Der Grund der Proteste: Ein neues Gesetz bestimmt erstmals indirekt die Religion als Kriterium für den Erwerb der Staatsbürgerschaft. Danach können sich künftig viele illegal eingereiste Migranten aus den mehrheitlich muslimischen Nachbarländern Afghanistan, Bangladesch und Pakistan einfacher einbürgern lassen - wenn sie nicht Muslime sind. Hindus, Buddhisten, Christen, Sikhs, Jaina und Parsen ohne Papiere werden als religiös Verfolgte eingestuft, Muslime können stattdessen für ihre illegale Einreise bestraft werden.

Das Gesetz macht vielen illegal eingereisten Muslimen Angst. Viele haben keine Papiere und ihnen droht so die Staatenlosigkeit, wie der muslimische Journalist und Chefredakteur der indischen Zeitung «National Herald» Zafar Agha sagt. Denn die hindu-nationalistische Regierung hat konkrete Pläne, ab 2024 ein Bürgerregister einzuführen, für das alle Einwohner beweisen müssen, dass sie tatsächlich Inder sind. Erbringen sie den Beweis nicht, haben beispielsweise viele Hindus die Möglichkeit, mit dem neuen Einwanderungsgesetz ihre alte Staatsbürgerschaft leicht zurückzuerhalten - Muslime aber nicht. In einem Bundesstaat an der Grenze zu Bangladesch gibt es bereits jetzt ein solches Bürgerregister und dort werden zurzeit Lager gebaut, wo Staatenlose untergebracht werden sollen.

Für den Politologen Yogendra Yadav ist klar: «Das Gesetz macht Muslime zu Bürgern zweiter Klasse.» Muslime sind Indiens größte religiöse Minderheit, sie machen 14 Prozent der Bevölkerung aus, Hindus hingegen 80 Prozent. Viele Muslime fühlten sich wegen der hindunationalistischen Politik ihrer Regierung zunehmend unwohl. Nun fürchteten sie, immer mehr marginalisiert zu werden.

Doch Premierminister Narendra Modi beschwichtigt. Das Gesetz betreffe indische Bürger kaum, helfe aber religiös Verfolgten. Das nehmen ihm die Demonstranten nicht ab. Denn in Indien leben auch etliche Muslime, die in ihren Heimatländern religiös verfolgt wurden - etwa Rohingyas aus Myanmar - und die erwähnt das Gesetz nicht.
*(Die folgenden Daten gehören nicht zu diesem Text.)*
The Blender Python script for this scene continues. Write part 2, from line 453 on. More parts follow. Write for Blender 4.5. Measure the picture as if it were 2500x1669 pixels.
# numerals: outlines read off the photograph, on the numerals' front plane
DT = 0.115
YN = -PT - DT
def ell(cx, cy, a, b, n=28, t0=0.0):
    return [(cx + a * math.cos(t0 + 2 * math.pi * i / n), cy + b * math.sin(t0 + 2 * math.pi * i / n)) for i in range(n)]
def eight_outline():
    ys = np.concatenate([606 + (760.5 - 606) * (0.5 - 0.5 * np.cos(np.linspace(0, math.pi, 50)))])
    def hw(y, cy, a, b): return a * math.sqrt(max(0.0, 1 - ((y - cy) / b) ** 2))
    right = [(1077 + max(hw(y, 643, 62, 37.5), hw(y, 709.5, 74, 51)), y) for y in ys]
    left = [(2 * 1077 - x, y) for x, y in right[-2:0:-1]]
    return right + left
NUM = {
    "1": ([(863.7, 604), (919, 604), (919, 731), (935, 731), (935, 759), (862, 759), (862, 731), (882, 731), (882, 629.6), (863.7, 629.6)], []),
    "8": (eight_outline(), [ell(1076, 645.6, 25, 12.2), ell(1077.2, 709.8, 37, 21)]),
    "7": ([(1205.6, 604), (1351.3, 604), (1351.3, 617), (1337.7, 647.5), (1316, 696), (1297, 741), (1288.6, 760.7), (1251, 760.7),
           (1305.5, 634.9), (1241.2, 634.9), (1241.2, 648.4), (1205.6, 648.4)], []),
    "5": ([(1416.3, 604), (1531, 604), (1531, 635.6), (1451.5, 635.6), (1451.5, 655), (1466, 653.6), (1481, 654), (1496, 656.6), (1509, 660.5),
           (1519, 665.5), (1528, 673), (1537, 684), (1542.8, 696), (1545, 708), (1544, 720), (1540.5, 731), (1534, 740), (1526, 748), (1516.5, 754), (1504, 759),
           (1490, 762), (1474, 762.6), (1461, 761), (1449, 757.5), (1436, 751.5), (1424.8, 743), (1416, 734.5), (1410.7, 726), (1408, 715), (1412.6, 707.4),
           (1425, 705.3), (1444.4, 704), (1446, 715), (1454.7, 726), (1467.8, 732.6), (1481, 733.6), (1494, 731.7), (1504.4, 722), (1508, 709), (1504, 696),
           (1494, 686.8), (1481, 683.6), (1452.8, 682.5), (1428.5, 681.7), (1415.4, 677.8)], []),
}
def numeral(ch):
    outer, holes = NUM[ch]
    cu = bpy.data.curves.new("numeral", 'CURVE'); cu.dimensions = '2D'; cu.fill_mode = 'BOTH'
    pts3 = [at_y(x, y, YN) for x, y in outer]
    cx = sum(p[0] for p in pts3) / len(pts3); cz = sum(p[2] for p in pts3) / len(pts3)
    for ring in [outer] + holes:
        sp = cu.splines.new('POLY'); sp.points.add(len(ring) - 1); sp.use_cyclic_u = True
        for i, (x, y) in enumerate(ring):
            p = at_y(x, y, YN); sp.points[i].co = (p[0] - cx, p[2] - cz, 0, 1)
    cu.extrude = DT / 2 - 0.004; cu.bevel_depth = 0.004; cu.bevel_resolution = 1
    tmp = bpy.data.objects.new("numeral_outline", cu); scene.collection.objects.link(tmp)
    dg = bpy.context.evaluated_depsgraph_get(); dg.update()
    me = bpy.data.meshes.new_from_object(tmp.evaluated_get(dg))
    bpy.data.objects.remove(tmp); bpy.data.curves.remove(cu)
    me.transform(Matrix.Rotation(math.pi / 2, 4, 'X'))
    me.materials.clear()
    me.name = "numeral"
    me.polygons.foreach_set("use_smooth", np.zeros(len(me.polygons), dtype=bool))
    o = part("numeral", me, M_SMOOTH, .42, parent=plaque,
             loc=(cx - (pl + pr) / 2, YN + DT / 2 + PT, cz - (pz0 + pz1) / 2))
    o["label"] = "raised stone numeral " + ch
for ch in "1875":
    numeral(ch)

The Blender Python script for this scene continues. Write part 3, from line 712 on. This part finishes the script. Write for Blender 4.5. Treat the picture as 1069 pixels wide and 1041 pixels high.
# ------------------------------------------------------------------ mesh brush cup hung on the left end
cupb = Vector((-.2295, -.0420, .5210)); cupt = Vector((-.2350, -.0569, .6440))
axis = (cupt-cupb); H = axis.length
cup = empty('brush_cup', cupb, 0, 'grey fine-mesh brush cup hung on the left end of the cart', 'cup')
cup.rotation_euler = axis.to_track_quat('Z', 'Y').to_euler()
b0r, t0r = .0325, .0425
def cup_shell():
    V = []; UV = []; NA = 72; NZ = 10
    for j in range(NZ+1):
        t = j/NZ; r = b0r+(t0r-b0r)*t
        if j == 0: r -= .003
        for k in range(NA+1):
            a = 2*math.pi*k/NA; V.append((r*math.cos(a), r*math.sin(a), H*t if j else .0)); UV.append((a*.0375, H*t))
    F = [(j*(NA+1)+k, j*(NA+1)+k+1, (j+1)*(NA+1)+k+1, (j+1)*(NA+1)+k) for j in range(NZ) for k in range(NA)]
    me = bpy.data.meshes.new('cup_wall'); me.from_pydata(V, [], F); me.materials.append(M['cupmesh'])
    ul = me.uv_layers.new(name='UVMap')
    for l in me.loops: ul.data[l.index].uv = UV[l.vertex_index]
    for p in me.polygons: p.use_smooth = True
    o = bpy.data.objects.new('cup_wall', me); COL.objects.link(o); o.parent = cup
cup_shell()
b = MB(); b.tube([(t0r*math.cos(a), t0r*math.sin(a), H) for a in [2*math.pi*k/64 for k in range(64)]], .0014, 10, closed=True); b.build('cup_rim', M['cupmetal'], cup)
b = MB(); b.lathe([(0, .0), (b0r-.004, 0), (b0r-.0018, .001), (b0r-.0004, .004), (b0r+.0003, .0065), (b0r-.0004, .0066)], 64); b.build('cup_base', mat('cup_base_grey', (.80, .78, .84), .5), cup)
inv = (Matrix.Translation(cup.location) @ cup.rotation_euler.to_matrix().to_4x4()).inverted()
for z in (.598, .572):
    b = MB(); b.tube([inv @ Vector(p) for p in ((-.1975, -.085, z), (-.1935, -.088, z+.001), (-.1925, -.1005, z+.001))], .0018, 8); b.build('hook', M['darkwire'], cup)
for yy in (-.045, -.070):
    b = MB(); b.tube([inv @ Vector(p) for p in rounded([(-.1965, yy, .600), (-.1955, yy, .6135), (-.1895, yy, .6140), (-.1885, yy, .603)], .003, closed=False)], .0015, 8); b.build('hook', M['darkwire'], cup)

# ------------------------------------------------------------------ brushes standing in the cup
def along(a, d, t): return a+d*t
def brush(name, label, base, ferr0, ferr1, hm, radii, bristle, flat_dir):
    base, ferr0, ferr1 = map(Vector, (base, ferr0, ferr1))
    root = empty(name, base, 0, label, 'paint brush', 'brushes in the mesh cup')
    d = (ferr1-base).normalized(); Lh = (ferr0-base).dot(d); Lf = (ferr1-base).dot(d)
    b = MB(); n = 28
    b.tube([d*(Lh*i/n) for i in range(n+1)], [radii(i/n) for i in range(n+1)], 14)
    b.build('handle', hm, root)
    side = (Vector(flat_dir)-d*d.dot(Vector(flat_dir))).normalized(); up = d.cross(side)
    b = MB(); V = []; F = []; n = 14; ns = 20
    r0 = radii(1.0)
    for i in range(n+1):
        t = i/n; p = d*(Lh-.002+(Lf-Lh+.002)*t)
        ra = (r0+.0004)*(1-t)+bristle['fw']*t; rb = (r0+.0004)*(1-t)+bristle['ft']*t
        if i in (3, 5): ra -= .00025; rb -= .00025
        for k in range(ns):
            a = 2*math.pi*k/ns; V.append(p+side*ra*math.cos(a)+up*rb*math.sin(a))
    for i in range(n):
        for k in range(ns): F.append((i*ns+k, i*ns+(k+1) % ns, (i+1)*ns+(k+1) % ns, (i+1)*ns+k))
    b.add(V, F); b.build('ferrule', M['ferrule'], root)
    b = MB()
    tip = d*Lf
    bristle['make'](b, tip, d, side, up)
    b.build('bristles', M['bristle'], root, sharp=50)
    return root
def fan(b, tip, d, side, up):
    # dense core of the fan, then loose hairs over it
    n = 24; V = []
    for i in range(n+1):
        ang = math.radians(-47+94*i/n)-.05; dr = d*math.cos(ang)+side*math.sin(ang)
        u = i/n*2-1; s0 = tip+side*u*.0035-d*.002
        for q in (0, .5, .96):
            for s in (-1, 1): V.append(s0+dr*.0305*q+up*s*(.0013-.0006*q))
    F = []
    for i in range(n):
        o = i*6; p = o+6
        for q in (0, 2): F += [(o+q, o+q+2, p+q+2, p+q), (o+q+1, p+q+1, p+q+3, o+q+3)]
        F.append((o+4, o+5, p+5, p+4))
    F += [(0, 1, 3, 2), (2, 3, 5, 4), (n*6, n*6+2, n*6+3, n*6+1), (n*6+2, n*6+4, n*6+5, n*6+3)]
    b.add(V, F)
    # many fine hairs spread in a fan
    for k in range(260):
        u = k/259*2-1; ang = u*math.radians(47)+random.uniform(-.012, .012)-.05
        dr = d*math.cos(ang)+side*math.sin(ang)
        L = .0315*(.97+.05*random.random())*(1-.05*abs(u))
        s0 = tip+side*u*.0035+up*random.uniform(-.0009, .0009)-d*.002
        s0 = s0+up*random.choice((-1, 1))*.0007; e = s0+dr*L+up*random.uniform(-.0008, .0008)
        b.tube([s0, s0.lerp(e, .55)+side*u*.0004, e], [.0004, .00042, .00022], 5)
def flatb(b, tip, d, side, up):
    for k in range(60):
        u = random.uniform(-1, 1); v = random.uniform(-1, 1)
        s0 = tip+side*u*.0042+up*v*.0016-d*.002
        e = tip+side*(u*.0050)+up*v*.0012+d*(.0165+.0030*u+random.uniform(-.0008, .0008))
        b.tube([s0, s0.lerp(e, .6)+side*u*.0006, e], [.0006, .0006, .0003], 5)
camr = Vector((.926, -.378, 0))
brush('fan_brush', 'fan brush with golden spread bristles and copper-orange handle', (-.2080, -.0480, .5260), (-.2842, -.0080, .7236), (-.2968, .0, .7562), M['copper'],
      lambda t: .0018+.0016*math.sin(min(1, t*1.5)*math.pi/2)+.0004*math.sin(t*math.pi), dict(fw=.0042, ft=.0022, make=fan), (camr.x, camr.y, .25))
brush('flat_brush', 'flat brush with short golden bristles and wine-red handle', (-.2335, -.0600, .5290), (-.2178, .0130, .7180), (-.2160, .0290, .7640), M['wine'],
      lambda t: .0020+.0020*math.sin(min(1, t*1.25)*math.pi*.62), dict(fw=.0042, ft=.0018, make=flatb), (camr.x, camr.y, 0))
Auch bezeichne Indiens Innenminister und Chef von Modis Partei, Amit Shah, illegale Migranten aus Bangladesch mehrmals als «Termiten».

Doch nicht nur Muslime protestieren. «Das Gesetz verändert die Identität von Indien, wie wir es kennen», sagt Agha. Viele Menschen wie Studenten und Oppositionspolitiker fürchten, dass ihr Land abrückt von säkularen Werten und den Idealen von Gründervater Mahatma Gandhis. Ähnlich sieht es auch das Menschenrechtsbüro der Vereinten Nationen. Das Gesetz sei «grundlegend diskriminierend». Und die Demonstrationen wachsen - auch weil die Regierung alles daran setzt, hart gegen sie vorzugehen. Sie demonstrieren gegen die teils massive Polizeigewalt und finden, dass sie in einer Demokratie das Recht haben, friedlich zu demonstrieren.

Begonnen hatten die Massenproteste aber an der Grenze zu Bangladesch. Dort haben die Menschen Angst vor einem Zustrom von Migranten. Bereits jetzt leben dort viele Menschen aus dem Nachbarland.

Für Modi sind es die größten Proteste seit seinem Amtsantritt vor fünf Jahren. Doch viele Inder, die ihm im Frühjahr mit einer überwältigenden Mehrheit wiedergewählt hatten, stehen auch zu ihm - viele streiten sich auf den sozialen Netzwerken mit den Befürworten.

Doch die Demonstranten machen weiter. Eine junge Frau sagte kürzlich bei einer Demo in Neu Delhi: «Mit diesem Gesetz lenkt die Regierung nur von den wirklichen Problemen unseres Landes ab - zum Beispiel der hohen Arbeitslosigkeit.» Sie wolle weitermachen, wie Zehntausende andere. Auf einem Plakat in der Menge hieß es: «Hindus, Muslime, Sikhs, Christen - wir sind alle Brüder».